Ed Driscoll

PAST ITS SHELF LIFE: During

PAST ITS SHELF LIFE: During my numerous trips to the dentist this past month, I paged through the waiting room copy of the 70th anniversary issue of Esquire and thought I was reading something so lame, so one-sided in its left-wing slant, and so tired in its choices of subject matter, that it was sad to see a once great–and fun–magazine become sclerotic with age.
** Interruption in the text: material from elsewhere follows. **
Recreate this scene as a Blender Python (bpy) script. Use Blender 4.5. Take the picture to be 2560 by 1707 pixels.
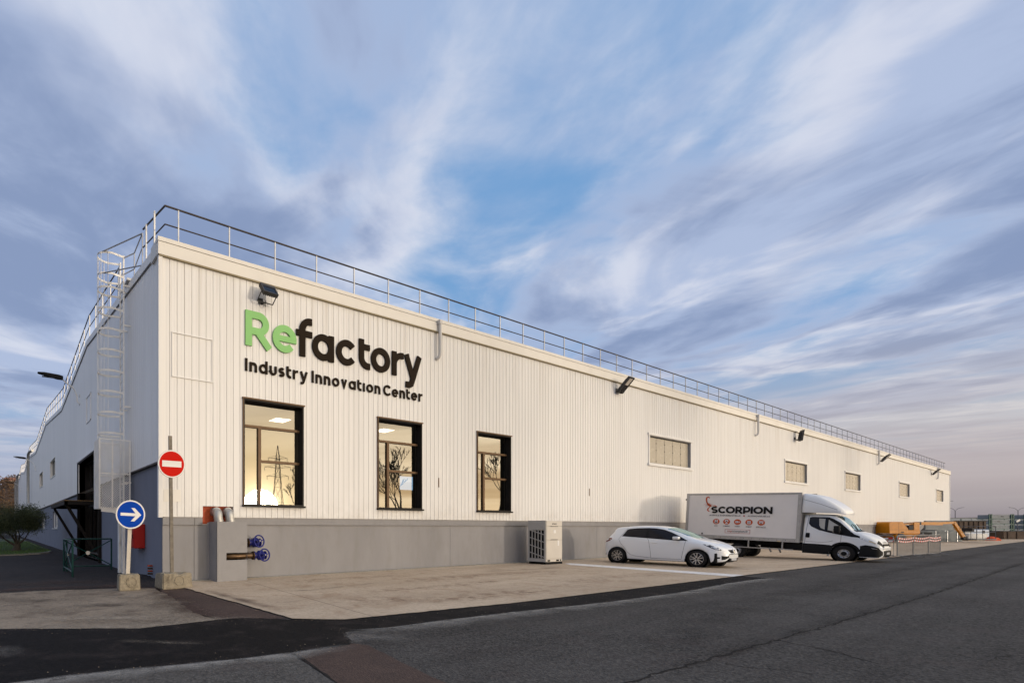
import bpy, bmesh, math, random
from mathutils import Vector, Matrix

# ---------------------------------------------------------------- camera, sky, sun, exposure
for o in list(bpy.data.objects):
    bpy.data.objects.remove(o, do_unlink=True)
scene = bpy.context.scene
COL = scene.collection
R = math.radians

cam_data = bpy.data.cameras.new("camera")
cam = bpy.data.objects.new("camera", cam_data)
COL.objects.link(cam)
cam.location = (-3.89, -13.54, 1.5)
cam.rotation_euler = (R(90), 0, -math.atan2(0.5135, 0.858))
cam_data.sensor_width = 36.0
cam_data.lens = 1261.9 / 2560 * 36.0
cam_data.shift_x = (1280 - 740) / 2560
cam_data.shift_y = (1318 - 853.5) / 2560
cam_data.clip_start = 0.05
cam_data.clip_end = 6000
scene.camera = cam

SUN_EL = R(2.25)
SUN_H = Vector((0.4525, -0.8945)).normalized()
SUN_DIR = Vector((SUN_H.x * math.cos(SUN_EL), SUN_H.y * math.cos(SUN_EL), math.sin(SUN_EL)))
sun_data = bpy.data.lights.new("sun", 'SUN')
sun_data.energy = 1.3
sun_data.angle = R(4.0)
sun_data.color = (1.0, 0.86, 0.70)
sun = bpy.data.objects.new("sun", sun_data)
COL.objects.link(sun)
sun.rotation_euler = (-SUN_DIR).to_track_quat('-Z', 'Y').to_euler()

scene.view_settings.view_transform = 'Standard'
scene.view_settings.look = 'None'
scene.view_settings.exposure = 0.0
scene.view_settings.gamma = 1.0
scene.view_settings.use_curve_mapping = False


def build_world():
    w = bpy.data.worlds.new("World")
    scene.world = w
    w.use_nodes = True
    nt = w.node_tree
    N, L = nt.nodes, nt.links
    N.clear()

    def math_(op, a, b=None, c=None, clamp=False):
        n = N.new('ShaderNodeMath')
        n.operation = op
        n.use_clamp = clamp
        for i, v in enumerate((a, b, c)):
            if v is None:
                continue
            if isinstance(v, (int, float)):
                n.inputs[i].default_value = v
            else:
                L.new(v, n.inputs[i])
        return n.outputs[0]

    def comb(x, y, z):
        n = N.new('ShaderNodeCombineXYZ')
        for i, v in enumerate((x, y, z)):
            if isinstance(v, (int, float)):
                n.inputs[i].default_value = v
            else:
                L.new(v, n.inputs[i])
        return n.outputs[0]

    def dot(v, vec):
        n = N.new('ShaderNodeVectorMath')
        n.operation = 'DOT_PRODUCT'
        L.new(v, n.inputs[0])
        n.inputs[1].default_value = vec
        return n.outputs['Value']

    def noise(vec, scale, detail, rough, dist=0.0):
        n = N.new('ShaderNodeTexNoise')
        n.inputs['Scale'].default_value = scale
        n.inputs['Detail'].default_value = detail
        n.inputs['Roughness'].default_value = rough
        n.inputs['Distortion'].default_value = dist
        L.new(vec, n.inputs['Vector'])
        return n.outputs['Fac']

    def smooth(v, lo, hi, a=0.0, b=1.0):
        n = N.new('ShaderNodeMapRange')
        n.interpolation_type = 'SMOOTHSTEP'
        for i, x in zip((1, 2, 3, 4), (lo, hi, a, b)):
            n.inputs[i].default_value = x
        L.new(v, n.inputs[0])
        return n.outputs[0]

    def mix(f, a, b):
        n = N.new('ShaderNodeMix')
        n.data_type = 'RGBA'
        n.clamp_factor = True
        if isinstance(f, (int, float)):
            n.inputs[0].default_value = f
        else:
            L.new(f, n.inputs[0])
        for s, v in ((6, a), (7, b)):
            if isinstance(v, tuple):
                n.inputs[s].default_value = (*v, 1)
            else:
                L.new(v, n.inputs[s])
        return n.outputs[2]

    S = 0.1                                     # background strength
    k = lambda r, g, b: (r / S, g / S, b / S)   # radiance as seen

    D = N.new('ShaderNodeTexCoord').outputs['Generated']
    sep = N.new('ShaderNodeSeparateXYZ')
    L.new(D, sep.inputs[0])
    z = sep.outputs[2]
    zc = math_('MAXIMUM', z, 0.0)
    wx, wy = 0.729, 0.684                        # drift of the clouds
    al = dot(D, (wx, wy, 0))
    ac = dot(D, (wy, -wx, 0))
    den = math_('MAXIMUM', math_('MULTIPLY_ADD', al, -0.10, math_('ADD', z, 0.05)), 0.035)
    a = math_('DIVIDE', al, den)
    b = math_('DIVIDE', ac, den)

    sky = N.new('ShaderNodeTexSky')
    sky.sky_type = 'NISHITA'
    sky.sun_disc = False
    sky.sun_elevation = SUN_EL
    sky.sun_rotation = math.atan2(SUN_H.x, SUN_H.y)
    sky.altitude = 50
    sky.air_density = 1.0
    sky.dust_density = 0.6
    sky.ozone_density = 1.2
    gain = N.new('ShaderNodeMix')
    gain.data_type = 'RGBA'
    gain.blend_type = 'MULTIPLY'
    gain.inputs[0].default_value = 1.0
    L.new(sky.outputs[0], gain.inputs[6])
    gain.inputs[7].default_value = (SKYGAIN, SKYGAIN, SKYGAIN, 1)
    clear = gain.outputs[2]
    dummy = None
    sunf = dot(D, tuple(SUN_DIR))                # -1 .. 1 towards the sun
    glow = smooth(sunf, 0.38, 0.88)
    anti = smooth(sunf, 0.5, -0.6)

    # clear air of the gaps: the sky texture, with its blue kept bright opposite the sun
    clear = mix(0.75, clear, mix(glow, k(0.21, 0.44, 0.81), k(1.76, 1.66, 1.46)))

    n_big = noise(comb(math_('MULTIPLY', a, 0.55), b, SEED[0]), 0.60, 4, 0.50, 0.3)
    n_mid = noise(comb(math_('MULTIPLY', a, 0.72), b, SEED[1]), 1.5, 6, 0.52, 0.6)
    n_fine = noise(comb(math_('MULTIPLY', a, 0.9), b, 1.3), 4.2, 7, 0.62, 0.4)
    cov = math_('ADD', math_('MULTIPLY', n_big, 0.56), math_('MULTIPLY', n_mid, 0.44))
    cov = math_('ADD', cov, math_('MULTIPLY', math_('SUBTRACT', n_fine, 0.5), 0.07))
    dens = smooth(cov, 0.345, 0.53)
    thick = smooth(cov, 0.46, 0.575)
    n_lit = noise(comb(math_('MULTIPLY', a, 0.62), b, SEED[2]), 1.15, 6, 0.55, 0.5)
    n_lit = math_('ADD', n_lit, math_('MULTIPLY', math_('SUBTRACT', n_fine, 0.5), 0.16))
    lit = smooth(n_lit, 0.43, 0.64)

    shade = mix(glow, k(0.255, 0.325, 0.51), k(1.76, 1.53, 1.27))
    mid = mix(glow, k(0.45, 0.53, 0.725), k(2.27, 1.98, 1.56))
    white = mix(glow, k(0.82, 0.82, 0.89), k(2.99, 2.54, 1.95))
    cloud = mix(thick, mix(lit, mid, white), mix(lit, shade, mid))
    col = mix(math_('MULTIPLY', dens, 0.93), clear, cloud)

    # haze towards the horizon, in long level bands
    bands = noise(comb(math_('MULTIPLY', sep.outputs[0], 0.9), math_('MULTIPLY', sep.outputs[1], 0.9), math_('MULTIPLY', z, 14.0)), 1.4, 4, 0.5, 0.2)
    side = smooth(dot(D, (0.858, -0.5135, 0)), -0.5, 0.75)
    hz = mix(side, k(0.40, 0.44, 0.57), k(0.50, 0.44, 0.44))
    hz = mix(smooth(bands, 0.35, 0.7), hz, mix(side, k(0.48, 0.51, 0.62), k(0.62, 0.57, 0.54)))
    hz = mix(glow, hz, mix(smooth(bands, 0.38, 0.62), k(1.95, 1.40, 0.80), k(3.60, 3.00, 2.15)))
    low = mix(side, k(0.27, 0.30, 0.40), k(0.30, 0.265, 0.29))
    hz = mix(smooth(z, 0.075, 0.0), hz, mix(glow, low, k(2.47, 1.76, 0.98)))
    col = mix(smooth(z, 0.30, 0.04), col, hz)

    # the bright sky round the low sun
    halo = math_('POWER', math_('MAXIMUM', sunf, 0.0), 90.0)
    col = mix(halo, col, k(3.2, 2.5, 1.5))
    halo = math_('POWER', math_('MAXIMUM', sunf, 0.0), 900.0)
    col = mix(halo, col, k(9.0, 7.2, 4.6))

    bg = N.new('ShaderNodeBackground')
    bg.inputs['Strength'].default_value = S
    L.new(col, bg.inputs['Color'])
    out = N.new('ShaderNodeOutputWorld')
    L.new(bg.outputs[0], out.inputs[0])


SKYGAIN = 2.0
SEED = (8.2, 4.4, 12.3)
build_world()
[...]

The Wall Street Journal agrees:

In the ’60s, the monthly, known for its earlier star writers like Hemingway, Fitzgerald and Salinger, became a laboratory for what was then called “the new journalism.” The rat-a-tat-tat burst of vibrant stories by Tom Wolfe, Gay Talese, Michael Herr, Philip Roth, Terry Southern, Norman Mailer (before he went batty) and Gore Vidal, in addition to Diane Arbus’s photography and Mr. Lois’s provocative covers, made Esquire the “must-read” of that era.

These days, however, there’s nothing biting in Esquire’s editorial content–not a single story that would be considered, to use the parlance of years past, “hip” or “edgy.”

One feature in the current issue shows just how “nerdy” it has become: “The Esquire 70: As in, The Seventy Things That Make Us Very Happy to Be Alive Today.” Included on this list are iTunes, Altoids Tangerine Sours, Canada, creamed spinach, the actress Maggie Gyllenhaal, JetBlue, outdoor showers, Jennifer Coolidge, the New York Times, “the revenge (if there’s even a shred of justice in the world) of Howell Raines,” Sarah Silverman, “the nooner,” Maura Tierney, deflation and Kleenex Cottonelle.

Tiny mummies–not just for the New Yorker any more!